Meer specifiek op een vraag over de strekking van het begrip "deugdelijke raming van de omvang van het verlies" dat in het eerste lid voorkomt, hebben de gemachtigden van de minister het volgende geantwoord: " L'article 3 du projet d'arrêté royal a été rédigé afin de satisfaire les exigences de solvabilités requises par le règlement européen 575/2013. En effet, la garantie doit satisfaire certaines conditions pour qu'elle puisse être éligible dans le calcul des ratios de solvabilité. Le droit à une avance en fait partie et il est décrit à l'article 215, 2, a), de ce Règlement qui dispose que `l'établissement a le droit d'obtenir rapidement du garant un versement provisionnel qui satisfasse les deux conditions suivantes : - Il représente une estimation solide du montant des pertes économiques, y compris des pertes résultant d'un défaut de paiement des intérêts et autres types de versements que l'emprunteur est tenu d'effectuer que l'établissement prêteur est susceptible de supporter; - Il est proportionnel à la couverture fournie par la garantie;' La notion de `solide' mentionnée dans l'arrêté royal est reprise textuellement de cet article suite aux recommandations de la BNB, après discussion avec l'ABE ".

Die preciseringen zouden in het verslag aan de Koning moeten staan.

Voorts valt op te merken dat in het tweede en het derde lid, anders dan in het eerste lid, geen sprake is van een "deugdelijke" raming van de verliezen. Dat is een gebrek aan overeenstemming dat moet worden verholpen.

Artikel 4 1.In het eerste lid staat niet hoe de aanvraag om tussentijdse voorschotten moet worden ingediend. In het vierde lid staat voorts niet hoe, en evenmin binnen welke termijn, de Thesaurie bevestiging geeft van de ontvangst van de aanvraag om voorschotten.

Omwille van de rechtszekerheid moet de ontworpen bepaling op die punten worden aangevuld. In dat verband verdient het aanbeveling regelingen in te voeren die duidelijk aangeven hoe stukken mogen worden ingediend en overgezonden en waarbij met zekerheid kan worden vastgesteld op welke datum de betreffende stukken zijn overgezonden (2).

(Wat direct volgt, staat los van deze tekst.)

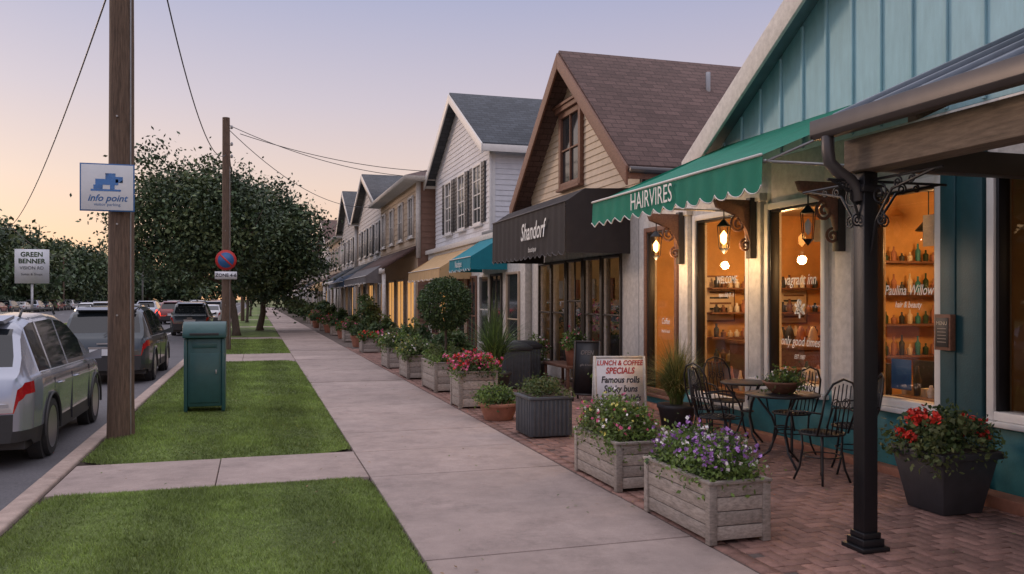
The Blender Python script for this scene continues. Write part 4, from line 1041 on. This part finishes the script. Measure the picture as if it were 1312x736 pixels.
# ------------------------------------------------------------------ bistro furniture
def chair(cx,cy,ang):
    T=np.eye(4); c,s_=math.cos(ang),math.sin(ang); T[:2,:2]=[[c,-s_],[s_,c]]; T[:3,3]=(cx,cy,0)
    o=O('bistro_chair',T=T); r=.011
    o.part('seat'); o.tube([(.20*math.cos(a),.20*math.sin(a),.45) for a in np.linspace(0,2*math.pi,25)],r,BLACK,6)
    for k in range(-4,5):
        x=k*.042; l=math.sqrt(.2**2-x*x); o.tube([(x,-l,.45),(x,l,.45)],.005,BLACK,5); o.tube([(-l,x,.452),(l,x,.452)],.005,BLACK,5)
    o.part('legs')
    for a in(.8,2.35,3.95,5.5):
        dx,dy=math.cos(a),math.sin(a); o.tube([(dx*.18,dy*.18,.45),(dx*.17,dy*.17,.3),(dx*.20,dy*.20,.12),(dx*.25,dy*.25,.0)],r,BLACK,6)
    o.tube([(.17*math.cos(a),.17*math.sin(a),.24) for a in np.linspace(0,2*math.pi,21)],.007,BLACK,5)
    o.part('back')
    hoop=[(-.19,-.13,.45),(-.2,-.20,.65),(-.19,-.23,.82),(-.12,-.255,.93),(0,-.26,.97),(.12,-.255,.93),(.19,-.23,.82),(.2,-.20,.65),(.19,-.13,.45)]
    o.tube(hoop,r,BLACK,6)
    for x in(-.12,-.06,0,.06,.12): o.tube([(x,-.17,.46),(x*.9,-.22,.7),(x*.8,-.257,.93-abs(x)*.2)],.006,BLACK,5)
    for sg in(-1,1):
        P=[]
        for i in range(20):
            k=i/19;a=k*3.*math.pi; rr=.055*(1-.75*k); P.append((sg*(.06+rr*math.cos(a)),-.23,.74+rr*math.sin(a)))
        o.tube(P,.005,BLACK,5)
        o.tube([(sg*.2,-.20,.66),(sg*.27,-.05,.67),(sg*.26,.12,.65),(sg*.2,.14,.46)],.009,BLACK,6)
    o.done()
def btable(cx,cy,r=.36):
    o=O('bistro_table')
    o.part('top'); o.lathe([(.001,.715),(r,.715),(r+.01,.72),(r+.01,.735),(r,.74),(.001,.74)],(cx,cy,0),BLACK,36)
    o.part('legs')
    for k in range(3):
        a=2*math.pi*k/3+.4; dx,dy=math.cos(a),math.sin(a)
        o.tube([(cx+dx*.26,cy+dy*.26,.71),(cx+dx*.10,cy+dy*.10,.5),(cx+dx*.05,cy+dy*.05,.35),(cx+dx*.12,cy+dy*.12,.15),(cx+dx*.30,cy+dy*.30,.01)],.013,BLACK,6)
    o.tube([(cx+.07*math.cos(a),cy+.07*math.sin(a),.4) for a in np.linspace(0,6.2832,17)],.007,BLACK,5); o.done()
cx,cy=5.12,7.4
btable(cx,cy); chair(4.68,7.95,math.radians(225)); chair(5.05,6.68,math.radians(8)); chair(5.62,6.95,math.radians(60))
btable(5.45,8.55,.30); chair(5.0,8.6,math.radians(-80)); chair(5.55,9.15,math.radians(185)); chair(5.62,7.95,math.radians(10))
o=O('table_planter'); o.part('bowl'); o.lathe([(.10,0),(.19,.10),(.2,.12),(.18,.12),(.17,.10)],(cx,cy,.742),WOODB,24); o.part('soil'); o.lathe([(.175,.09),(.175,.1)],(cx,cy,.742),SOIL,16); bush(o,(cx,cy,.83),.14,.14,.10,800,.018,(LF1,LFG),(FWH,),14,.012); o.done()

def aframe(cx,cy,w,h,fm,pm,ang,lines):
    T=np.eye(4); c,s_=math.cos(ang),math.sin(ang); T[:2,:2]=[[c,-s_],[s_,c]]; T[:3,3]=(cx,cy,0)
    o=O('sandwich_board',T=T)
    for sg,nm in((-1,'front'),(1,'back')):
        o.part(nm+'_panel')
        def P(x,z,off=0): return (x,sg*(.19*(1-z/h)+.015)+sg*off,z)
        def slab(x0,x1,z0,z1,m_,off):
            o.hexa([P(x0,z0,-.02),P(x1,z0,-.02),P(x1,z0,off),P(x0,z0,off)] ,[P(x0,z1,-.02),P(x1,z1,-.02),P(x1,z1,off),P(x0,z1,off)],m_)
        slab(-w/2,-w/2+.03,0.0,h,fm,.0); slab(w/2-.03,w/2,0.0,h,fm,.0); slab(-w/2+.031,w/2-.031,h-.03,h,fm,.0); slab(-w/2+.031,w/2-.031,.1,.13,fm,.0)
        slab(-w/2+.032,w/2-.032,.131,h-.032,pm,-.004)
    o.part('lettering'); uy=np.array([0,.19/h,1.])
    for (tx,sz,z,m_) in lines:
        y=-(.19*(1-z/h)+.015)-.001; o.text(tx,sz,(0,y,z),(1,0,0),uy,m_,shear=.2,wide=.85,bold=sz*.025)
    o.done()
aframe(4.55,10.15,.68,.95,PAINTD,CHALK,math.radians(-14),[('LUNCH & COFFEE',.088,.86,RED),('SPECIALS',.11,.76,RED),('Famous rolls',.115,.645,INK),('Sticky buns',.115,.53,INK),('Soup & Salads',.11,.415,INK),('Let it Bloom',.11,.30,INK),('open till 8',.09,.2,INK)])
aframe(5.3,13.1,.45,1.0,DARKF,BLACK,math.radians(-34),[('OPEN',.10,.8,GRYF),('gifts & home',.05,.6,GRYF)])
for (x,y) in((4.72,15.4),(5.15,16.1)):
    o=O('litter_bin',bevel=.01); o.part('bin'); o.box((x-.26,y-.26,.03),(x+.26,y+.26,.72),POTG)
    for k in range(8): o.box((x-.25+k*.065,y-.275,.06),(x-.22+k*.065,y-.26,.70),POTG); o.box((x-.275,y-.25+k*.065,.06),(x-.26,y-.22+k*.065,.70),POTG)
    o.part('lid'); o.box((x-.29,y-.29,.72),(x+.29,y+.29,.79),POTD); o.hexa([(x-.27,y-.27,.79),(x+.27,y-.27,.79),(x+.27,y+.27,.79),(x-.27,y+.27,.79)],[(x-.18,y-.18,.86),(x+.18,y-.18,.86),(x+.18,y+.18,.86),(x-.18,y+.18,.86)],POTD); o.done()
o=O('display_bench',bevel=.004); o.box((5.5,14.6,.4),(5.95,16.0,.45),WOODB)
for y in(14.65,15.9): o.box((5.52,y,0),(5.57,y+.05,.4),WOODB); o.box((5.88,y,0),(5.93,y+.05,.4),WOODB)
o.done()
for (x,y,r,h) in[(5.7,14.8,.2,.5),(5.75,17.2,.3,.9),(5.6,18.6,.3,.8),(5.4,12.6,.25,.5)]: 
    o=O('potted_plant'); o.part('pot'); o.lathe([(r*.6,.002),(r*.8,.3),(r*.85,.32),(r*.7,.32)],(x,y,0 if y!=14.8 else .45),[TERRA,POTD][int(y)%2],18); bush(o,(x,y,.3 if y!=14.8 else .75),r*.8,r*.8,h*.6,900,.03,(LF1,LFG),(FPK,FWH),40,.02); o.done()

# ------------------------------------------------------------------ camera
cam=bpy.data.cameras.new('camera'); co=bpy.data.objects.new('camera',cam); scene.collection.objects.link(co)
co.location=(0,0,1.7); co.rotation_euler=(math.radians(90),0,math.radians(-16.9)); cam.lens=29.63; cam.sensor_width=36; cam.shift_y=15/1312
cam.clip_end=3000; cam.clip_start=.05; scene.camera=co

# ------------------------------------------------------------------ light
SE=math.radians(8); SA=math.radians(-42)
sd=Vector((math.sin(SA)*math.cos(SE),math.cos(SA)*math.cos(SE),math.sin(SE)))
sun=bpy.data.lights.new('sun','SUN'); sun.energy=1.3; sun.angle=math.radians(12); sun.color=(1,.70,.52)
so=bpy.data.objects.new('sun',sun); scene.collection.objects.link(so); so.rotation_euler=sd.to_track_quat('Z','Y').to_euler(); so.location=(-20,20,30)
wd=bpy.data.worlds.new('World'); scene.world=wd; wd.use_nodes=True; nt=wd.node_tree; N=nt.nodes; L=nt.links
bg=N['Background']; sky=N.new('ShaderNodeTexSky'); sky.sky_type='NISHITA'; sky.sun_disc=False; sky.sun_elevation=SE; sky.sun_rotation=SA
L.new(sky.outputs[0],bg.inputs[0]); bg.inputs[1].default_value=.03
tc=N.new('ShaderNodeTexCoord'); sx=N.new('ShaderNodeSeparateXYZ'); L.new(tc.outputs['Generated'],sx.inputs[0])
cr=N.new('ShaderNodeValToRGB'); L.new(sx.outputs[2],cr.inputs[0])
E=cr.color_ramp.elements
stops=[(0,(.86,.46,.27)),(.06,(.84,.52,.37)),(.13,(.74,.54,.47)),(.22,(.57,.48,.54)),(.34,(.38,.38,.54)),(.6,(.85,.82,.95)),(1,(1.45,1.35,1.45))]  # last stops, above the view, brightened as added fill for the foreground
E[0].position=0; E[0].color=(*stops[0][1],1); E[1].position=1; E[1].color=(*stops[-1][1],1)
for p_,c_ in stops[1:-1]:
    e=E.new(p_); e.color=(*c_,1)
b2=N.new('ShaderNodeBackground'); L.new(cr.outputs[0],b2.inputs[0]); b2.inputs[1].default_value=1.0
ad=N.new('ShaderNodeAddShader'); L.new(bg.outputs[0],ad.inputs[0]); L.new(b2.outputs[0],ad.inputs[1]); L.new(ad.outputs[0],N['World Output'].inputs[0])
print('polys',sum(len(m.polygons) for m in bpy.data.meshes))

Dezelfde opmerking geldt voor artikel 6, eerste en tweede lid. 2. Naar aanleiding van een vraag over de strekking van het derde lid hebben de gemachtigden van de minister het volgende gesteld: " La demande d'avance est `unique' en ce sens qu'elle vaut pour l'ensemble des crédits garantis qui constituent le portefeuille garanti du prêteur.Le prêteur ne doit pas introduire autant de demandes d'avance qu'il a de crédits garantis ; il doit en introduire une seule. Par la suite le calcul des avances se fera automatiquement tous les mois sur base du reporting disponible à la BNB. Elle a pour objet le portefeuille garanti du prêteur `à tout moment'.

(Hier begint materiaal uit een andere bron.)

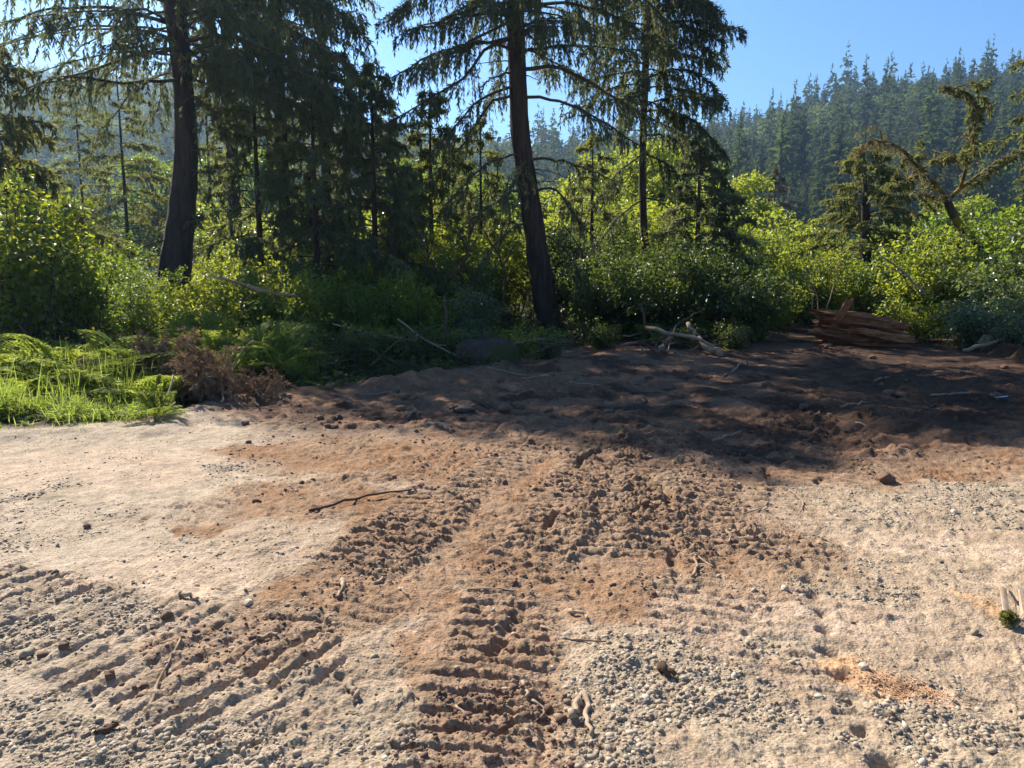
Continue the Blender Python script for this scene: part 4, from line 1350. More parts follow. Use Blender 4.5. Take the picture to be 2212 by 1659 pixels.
# what shows: the right slope and the skyline, where no near tree stands before it
vis = ((us > .285) | ((us > -.20) & (us < -.14))).astype(float) * 2.0 + (pts[:, 1] > 560) * .6 - pts[:, 1] / 420 + rng.normal(0, .12, len(pts))
order = np.argsort(-vis)
ind = set(order[:290].tolist())
kinds = rng.random(len(pts))
bro = fbm(pts[:, 0] / 70, pts[:, 1] / 70, 3, 303)
stuffC, stuffR = MB(), MB()
nC = 0
for q in range(len(pts)):
    x, y = pts[q]
    z = zz[q]
    s = float(np.clip(rng.normal(.88, .24), .45, 1.4))
    if y > 500: s *= .68
    round_ = bro[q] > .10 and kinds[q] < .7
    if q in ind:
        dead = kinds[q] > .965
        if round_: me, nm, lab, cat, gr = dR[q % 2], 'broadleaf_tree', 'pale green rounded tree among the conifers of the distant hill', 'tree', 'rounded trees on the distant hill'
        elif dead: me, nm, lab, cat, gr = dD, 'conifer', 'grey-brown dead conifer on the distant hill', 'conifer', 'dead conifers on the distant hill'
        else: me, nm, lab, cat, gr = dC[q % 5], 'conifer', 'dark green conifer on the forested distant hill', 'conifer', 'conifers on the distant hill'
        o = bpy.data.objects.new(nm, me)
        COL.objects.link(o)
        o.location = (x, y, z)
        o.rotation_euler = (0, 0, float(rng.uniform(0, 6.28)))
        o.scale = (s * float(rng.uniform(.85, 1.15)), s, s * float(rng.uniform(.85, 1.2)))
        tag(o, lab, cat, gr)
    else:
        src = FR[q % 2] if round_ else FC[q % 5]
        if not hasattr(src, 'flat'):
            V = np.concatenate(src.V); Q = np.concatenate(src.Q); A = np.concatenate(src.A)
            T = np.concatenate(src.T)
            src.flat = (V, Q, T, A)
        V, Q, T, A = src.flat
        # the far ones keep a share of their sprays
        nt = 5 * 3 + 2
        a = float(rng.uniform(0, 6.28))
        sx_, sz_ = s * rng.uniform(.85, 1.15), s * rng.uniform(.85, 1.2)
        body = (len(V) - nt) // 4
        m_ = rng.random(body) < (.55 if y < 380 else .46)
        idx = (nt + np.arange(body)[m_][:, None] * 4 + np.arange(4)).ravel()
        W = V[idx]
        grow = 1.0 if y < 380 else 1.25
        c4 = W.reshape(-1, 4, 3)
        c4 = c4[:, :1] + (c4 - c4[:, :1]) * grow
        W = c4.reshape(-1, 3)
        W = np.c_[(W[:, 0] * math.cos(a) - W[:, 1] * math.sin(a)) * sx_, (W[:, 0] * math.sin(a) + W[:, 1] * math.cos(a)) * sx_, W[:, 2] * sz_] + [x, y, z]
        (stuffR if round_ else stuffC).add(W, np.arange(len(W)).reshape(-1, 4), None, np.clip(A[idx] + rng.normal(0, .1), 0, 1))
        nC += 1
tag(stuffC.build('conifer_forest', M['needle_far'], None), 'dense conifer forest covering the distant hills', 'forest', kind='stuff')
tag(stuffR.build('broadleaf_forest', M['leaf_far'], None), 'rounded broadleaf trees mixed into the distant hill forest', 'forest', kind='stuff')
print('hill trees', len(pts), 'stuff', nC)

# ------------------------------------------------------------------ rotten log, planks, tangle
rng = np.random.default_rng(404)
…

Les pertes par crédit peuvent évoluer dans le temps et le nombre de crédits peut également évoluer dans le temps, d'autant plus compte tenu d'une éventuelle prolongation du délai prévu à l'article 4, § 1er, de la loi du 20 juillet 2020 ".

Die precisering zou in het verslag aan de Koning moeten staan. 3. Bij het vijfde lid wordt de Thesaurie gemachtigd "op haar website de informatie [te specificeren] die de kredietgever moet vermelden in de aanvraag voor voorschotten". Die machtiging is aanvaardbaar aangezien ze volgens het verslag aan de Koning geen betrekking heeft op het vaststellen van nieuwe inhoudelijke of vormelijke elementen. Dat zou echter in het dispositief moeten worden vermeld.

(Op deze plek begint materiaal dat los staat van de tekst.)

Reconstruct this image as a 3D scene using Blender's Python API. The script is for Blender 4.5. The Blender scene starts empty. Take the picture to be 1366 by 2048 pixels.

Dezelfde opmerking geldt voor artikel 6, derde lid.

Artikel 5 1. Op het verzoek om de definitie van "voorlopige afrekening", die in het tweede lid staat, toe te lichten, hebben de gemachtigden van de minister het volgende geantwoord: " Suite à la question du Conseil d'Etat, il y a lieu de remplacer `à la fin du mois précédent le décompte provisionnel' par `sur la base du reporting relatif à la situation du portefeuille à la fin du mois précédent' ". Het tweede lid moet in die zin worden gewijzigd. 2. Op een vraag over het verschil tussen de betalingstermijnen die worden bepaald in het derde en in het vierde lid, hebben de gemachtigden van de minister het volgende geantwoord: " La différence de délais entre les 45 jours dont dispose l'Etat pour verser la différence et les 30 jours dont dispose le prêteur se justifie par la différence du point de départ de ce délai.L'Etat verse la différence endéans les 45 jours de la fin du mois précédent le décompte provisionnel alors que le point de départ du délai de 30 pour le prêteur est l'envoi de la demande par la Trésorerie. Cette différence de 15 jours est le délai estimé par l'Etat pour effectuer le calcul et établir la facture le cas échéant ".

De rechtvaardiging die dienaangaande al in het verslag aan de Koning staat, moet worden aangevuld met de laatste zin van de bovenstaande rechtvaardiging.

Artikel 8 In artikel 8 staat niet wie de definitieve afrekening moet doen.

Op een vraag daarover hebben de gemachtigden van de minister het volgende geantwoord: " Le décompte définitif est établi `automatiquement' sur la base des données enregistrées par le prêteur dans le reporting visé à l'article 37 de la loi du 20 juillet 2020. Il a lieu dès que tous les crédits du portefeuille sont `cochés' comme `définitifs' c'est-à-dire lorsque la perte est définitive ou lorsque le crédit a été entièrement remboursé.

C'est la Trésorerie qui établit le décompte définitif.

Si le Conseil d'Etat l'estime utile, l'article 8, alinéa 2, peut être complété et modifié par la phrase suivante : `La Trésorerie établit le décompte définitif. Il représente le montant de la perte garantie définitive pour le portefeuille de crédits garantis'".

Het voorstel van de gemachtigden van de minister kan worden gevolgd.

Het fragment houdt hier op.